Visa U.S.A. and Mastercard International agreed to abandon a national debit card venture to settle charges by 14 states that they schemed to monopolize the emerging market, it was announced Tuesday.

But the giant credit card associations--the world’s largest with a combined 370 million cardholders worldwide--denied the allegations and said they agreed to the settlement partly to avoid a lengthy legal battle.

Both said they would continue developing separate debit card systems.

A “point of sale” debit card is presented at stores the same as a credit card, but the money is automatically deducted from the cardholder’s account and transferred to the merchant.


The antitrust suit, filed June 26 in U.S. District Court in Manhattan, claimed Visa and Mastercard’s “Entree” debit card network had an unfair advantage over smaller, regional competitors because virtually every major U.S. bank already was a Visa or Mastercard member.

The suit also noted that Visa and Mastercard had gained control of the nation’s two largest automatic teller machine networks--Cirrus System Inc. of Downers Grove, Ill., and Plus System Inc. of Denver, both of which had been formulating their own plans for national debit card networks since the early 1980s.

Visa also took over the Interlink Network, based in San Mateo, Calif., the nation’s largest regional debit card network.

“There would have been no competitive forces at work,” Robert Abrams, the New York attorney general who led the states’ action, told a news conference. “The agreement doesn’t prevent the concept from going forward.

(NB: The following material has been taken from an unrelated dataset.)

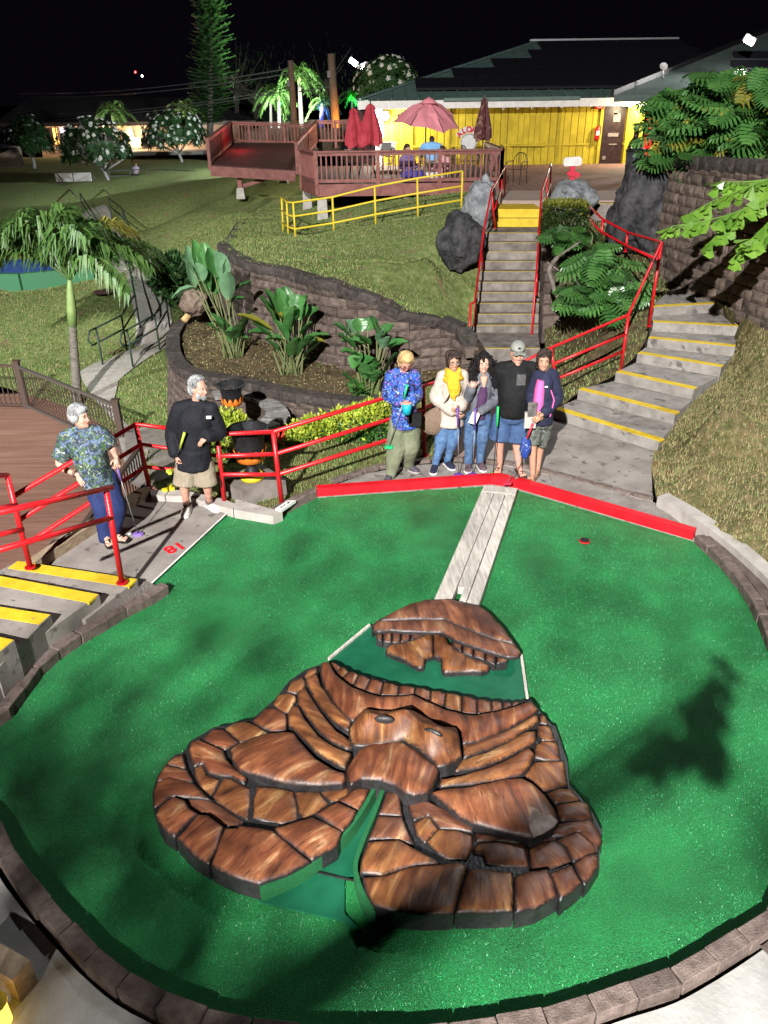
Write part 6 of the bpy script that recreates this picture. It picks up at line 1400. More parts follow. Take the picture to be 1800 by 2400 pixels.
# ------------------------------------------------------------------ people
TMP = bpy.data.scenes.new('workshop')
def remesh(mb, name, mats, voxel, smooth_it=2, disp=None):
    me = mb.mesh('tmp', mats, smooth=True); o = bpy.data.objects.new('tmp', me); TMP.collection.objects.link(o)
    r = o.modifiers.new('r', 'REMESH'); r.mode = 'VOXEL'; r.voxel_size = voxel; r.use_smooth_shade = True
    s = o.modifiers.new('s', 'SMOOTH'); s.iterations = smooth_it; s.factor = .5
    TMP.view_layers[0].update(); dg = TMP.view_layers[0].depsgraph
    m2 = bpy.data.meshes.new_from_object(o.evaluated_get(dg)); bpy.data.objects.remove(o); bpy.data.meshes.remove(me)
    m2.name = name
    if disp:
        for v in m2.vertices: v.co += v.normal*disp(v.co)
    m2.polygons.foreach_set('use_smooth', [True]*len(m2.polygons))
    m2.materials.clear()
    for m in (mats if isinstance(mats, list) else [mats]): m2.materials.append(m)
    m2.update(); return m2
def skin(name, a, b): return mat(name, a, b, scale=14, rough=.5, spec=.35)
SK_PALE = skin('pale_skin', (.50,.29,.215), (.57,.345,.265)); SK_TAN = skin('tan_skin', (.40,.215,.14), (.47,.26,.175)); SK_RED = skin('ruddy_skin', (.46,.24,.175), (.54,.29,.22))
M_EYE = mat('eye_dark', (.02,.014,.012), rough=.2); M_LIP = mat('lip', (.36,.10,.085), rough=.5); M_TEETH = mat('teeth', (.7,.68,.62), rough=.4)
def ell(c, ax, ay, rx, ry, n=16): return [c+ax*math.cos(2*math.pi*k/n)*rx+ay*math.sin(2*math.pi*k/n)*ry for k in range(n)]
def limb(mb, pts, rads, n=10):
    mb.tube(smooth_line(pts, 4), [rads[min(len(rads)-1, int(i/4))]+(rads[min(len(rads)-1, int(i/4)+1)]-rads[min(len(rads)-1, int(i/4))])*((i % 4)/4) for i in range((len(pts)-1)*4+1)], n)
    for p, r in ((pts[0], rads[0]), (pts[-1], rads[-1])): mb.ball(p, r, n, 6)
def hand(mb, wrist, d, palm_n, s=1.0, curl=.6, shaka=False, side=1):
    """palm, four fingers of unequal length and a thumb; d points along the hand, palm_n out of the palm"""
    d = Vector(d).normalized(); n = (Vector(palm_n)-d*Vector(palm_n).dot(d)).normalized(); x = d.cross(n)*side
    w = Vector(wrist); pl = w+d*.085*s
    vs = [[w+x*a*.024*s*1.0+n*b*.015*s for a, b in ((-1,-1),(1,-1),(1,1),(-1,1))], [w+d*.045*s+x*a*.039*s+n*b*.015*s for a, b in ((-1,-1),(1,-1),(1,1),(-1,1))], [pl+x*a*.040*s+n*b*.012*s for a, b in ((-1,-1),(1,-1),(1,1),(-1,1))]]
    mb.loft(vs)
    for i, (off, L) in enumerate(((.031,.070), (.011,.080), (-.010,.075), (-.030,.058))):
        c = curl
        if shaka: c = 1.5 if i < 3 else .05
        b = pl+x*off*s-d*.006*s; a1 = c*.75; a2 = c*1.6; a3 = c*2.2
        def dr(a): return (d*math.cos(a)+n*math.sin(a))
        sp = x*(off*.6) if not (shaka and i == 3) else -x*.5
        p1 = b+(dr(a1)+sp).normalized()*L*.45*s; p2 = p1+(dr(a2)+sp).normalized()*L*.32*s; p3 = p2+(dr(a3)+sp).normalized()*L*.25*s
        mb.tube([b, p1, p2, p3], [.0088*s,.0085*s,.0078*s,.006*s], 7)
    b = w+d*.025*s+x*.026*s; t1 = b+(x*.8+d*.6+n*.3*(0 if shaka else 1)).normalized()*.045*s; t2 = t1+((x*.7+d*.7) if shaka else (d*.8+n*.5+x*.1)).normalized()*.035*s
    mb.tube([b, t1, t2], [.0115*s,.0098*s,.007*s], 7)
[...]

It prevents a monopoly.”

David Brancoli, a spokesman for Visa, disagreed. “We feel the program would have been competitive and we would have prevailed in the courts,” he said.

He said Entree was abandoned partly because some banks had begun to lose interest in it in the face of what could have been a lengthy court battle.


The other states involved in the suit were: Arizona, California, Connecticut, Louisiana, Maryland, Massachusetts, Minnesota, Tennessee, Texas, Utah, Washington, West Virginia and Wisconsin.

At the end of 1989, there were 183.9 million debit cards in circulation nationwide, according to Bankcard Holders of America, a consumer group based in Herndon, Va.